In experiments, such superpositions have been observed in objects as large as a sapphire crystal weighing in at 16 micrograms, for example. According to standard quantum theory, superpositions could, in principle, persist in even bigger objects. But we do not see these superpositions in everyday life.

Physicists describe quantum systems mathematically using a "wavefunction" that can track its evolution. "For some reason, these wavefunctions when observed are prone to 'collapse'—at which point, quantum systems behave like everyday 'classical' systems, losing their genuine quantum attributes," says Curceanu.

"But standard quantum theory cannot tell us how or why this happens. This is the essence of the so-called 'measurement problem' in quantum mechanics."

The measurement problem led independent teams of scientists to develop a suite of different explanations, among which are "quantum collapse models"—rival alternatives to standard quantum theory "that propose a physical process triggers the collapse of the wavefunction in such a way that the bigger the system is, the faster the collapse goes," says Curceanu.

These models are exciting because they predict effects which are not present in standard quantum mechanics, in the form of spontaneous radiation, Curceanu explains. "This means that experiments could one day find evidence that these models are correct," she says.

Evidence of collapse

There are two main types of quantum collapse models: The first are called Continuous Spontaneous Localization (CSL) models, in which the collapse is caused by an intrinsic, random process, which may or may not be related to gravity or something else. This process happens spontaneously and continuously.

In the second set of models, the collapse is related explicitly to gravity–for instance, in the so-called Diósi-Penrose models, developed independently by FQxI members Lajos Diósi at the Eötvös Loránd University, in Budapest, Hungary and Nobel Laureate physicist Roger Penrose, of Oxford University, in the U.K.

Curceanu and her colleagues—and other independent groups—have spent many years searching for signs of such spontaneous radiation, in the form of high-energy "gamma" radiation. But, as yet, they have found no evidence for them. This has enabled physicists to constrain and rule out various versions of the collapse models—in particular the simplest version of the gravity-related collapse models—and also to constrain the CSL models' parameters.
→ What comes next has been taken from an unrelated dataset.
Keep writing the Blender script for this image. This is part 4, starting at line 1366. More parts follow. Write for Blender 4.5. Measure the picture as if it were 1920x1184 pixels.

In their most recent work in Physical Review Letters, Curceanu, Diósi, Kristian Piscicchia and Simone Manti, also at INFN, Sandro Donadi, at Queen's University, in Belfast, Ireland, Angelo Bassi, at the University of Trieste, in Italy, and Maaneli Derakhshani, an FQxI member at Rutgers University in New Jersey, calculated the features of the spontaneous electromagnetic radiation that should be emitted from atomic systems at lower energies, in the X-ray domain.

The team found big differences with previous expectations for the simplest models. "Quite surprisingly, in this low-energy regime the spontaneous radiation rate was found to strongly depend on the atomic species under investigation," says Piscicchia.

"For the first time, the emission was also found to depend on the specific collapse model," says Manti.

Curceanu and her colleagues are updating their own experiment performed at the LNGS-INFN underground laboratory in Italy, to search for these X-rays. They plan to explore the predicted relationship between the spontaneous radiation and the atomic structure in dedicated experiments using several targets.

"This would allow us to better constrain the collapse models and, if a signal is found, to pin down what causes it, which, of course, would have enormous implications in all science," Curceanu says.